For the year ended 31 March 2023, the total directors’ remuneration expense amounted to £113,000 (2022: £73,140). Directors’ remuneration consists of gross salary and pension contributions.

 

1 Expenses not deductible for tax purposes - some business expenses, although entirely appropriate for inclusion in the accounts, are not allowed as a deduction against taxable income when calculating the tax liability. Examples of such expenses could be: client entertaining; or fines and penalties.

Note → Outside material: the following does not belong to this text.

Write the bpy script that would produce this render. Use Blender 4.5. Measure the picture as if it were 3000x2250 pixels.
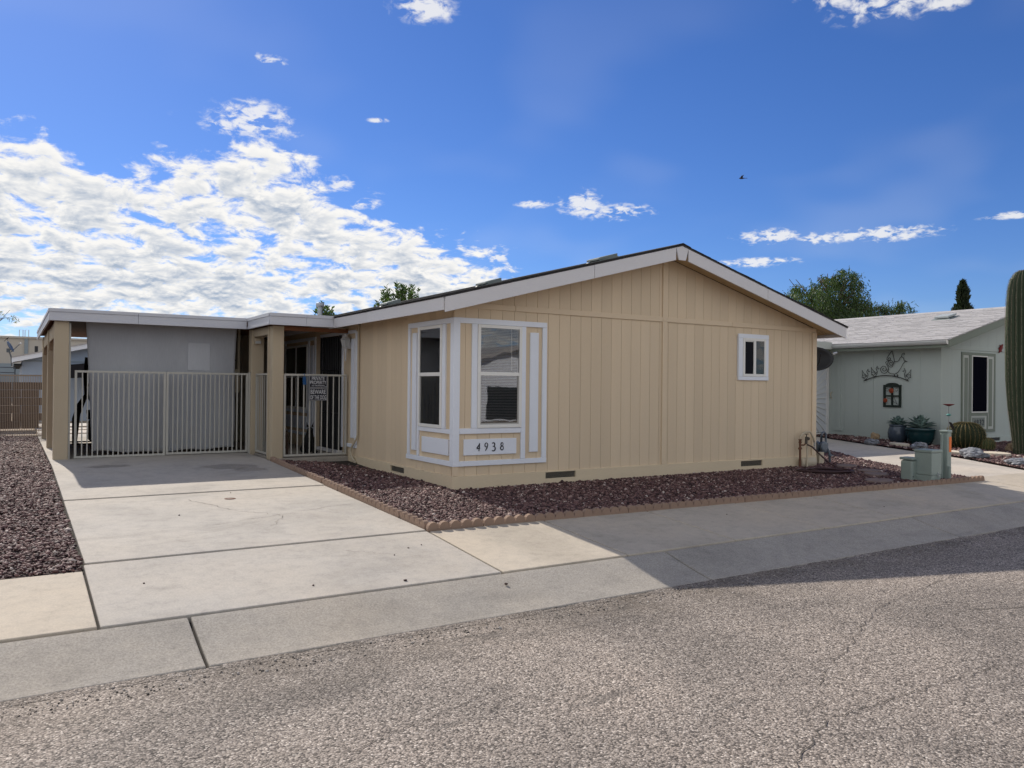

2 Depreciation in excess of capital allowances - The accounting treatment of capital assets is usually different than the tax treatment allowable. This is because, in the accounts, an asset is depreciated over its useful economic life; whereas capital allowances are set rules in tax law applied to the type of asset. The differences, however, between the depreciation rate in the accounts and capital allowances claimed in the corporation tax return – are only timing differences – as eventually, the accumulated depreciation and the capital allowances claimed will equal one another.
3 Super-deduction capital allowances - From 1 April 2021 until 31 March 2023, UK companies investing in qualifying new plant and machinery assets are able to claim a 130% super-deduction capital allowance on qualifying plant assets and a 50% first-year allowance for qualifying special rate assets. For qualifying new plant and machinery assets, the top 30% slice of the super-deduction allowance (i.e. the portion which exceeds the actual purchase cost of the qualifying asset) creates a permanent timing difference which will not be resolved
by accumulated depreciation and capital allowances claimed equalling one another over the asset’s life (as explained in footnote 2). The tax saving which arises as a result of the 30% permanent timing difference is therefore presented separately in the numerical tax reconciliation.